Na véspera da final eu estava passeando com minha filha menor na pracinha perto de casa, quando encontrei meu vizinho Oswaldo Montenegro, também concorrente. E tivemos uma conversa engraçada. Eu disse, e ele concordou, que esperava sinceramente não vencer o concurso, para não ficar com o estigma do festival na carreira, que a música que eu queria fazer não tinha nada a ver com aquilo tudo (e ele dizendo "eu também acho, eu também acho"...), enfim, um papo bem alternativo mesmo.
Corta pro Maracanãzinho na noite seguinte.

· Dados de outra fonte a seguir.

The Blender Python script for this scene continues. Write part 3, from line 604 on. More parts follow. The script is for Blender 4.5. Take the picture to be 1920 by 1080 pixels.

Quando meu nome foi anunciado, o ginásio veio abaixo _ e desta vez, de aplausos. Na hora em que subi ao palco, lembro claramente que pensei mais ou menos o que Julia Roberts disse quando recebeu um Oscar: "vou aproveitar ao máximo este momento, que não sei se irá se repetir na minha vida". E assim, em vez de ficar fria e fazer uma apresentação profissional, deixei deliberadamente que a emoção tomasse conta de mim.
E deu no que deu: a acústica traiçoeira do Maracanãzinho, uma briga que estourou de repente nas arquibancadas, com parte da platéia chamando a polícia, a orquestra que não se ouvia, o som do meu violão que também tinha sumido _ e lá se foi por água abaixo a maravilhosa apresentação. Entrei totalmente em outro tom, um desastre quase completo, salvo pelo pessoal do Viva Voz, grupo vocal que me acompanhava na canção. Na segunda vez, retomei o tom correto, mas o mal já estava feito. Só que, incrivelmente, ninguém reparou. A canção conquistara o público de tal modo que minha péssima performance passou despercebida, ainda bem. Posso dizer em minha defesa que foi a única vez que isso me aconteceu, embora aconteça com frequencia nas melhores famílias. Mas foi o suficiente para me deixar chateada. Eu sabia que não tinha ido bem. E aprendi outra lição para a vida: emoção sem controle no palco _ evite.
PS- O festival foi vencido por meu vizinho, o que muito me aliviou na ocasião, mas não adiantou nada: até hoje tem gente que pensa que quem ganhou fui eu.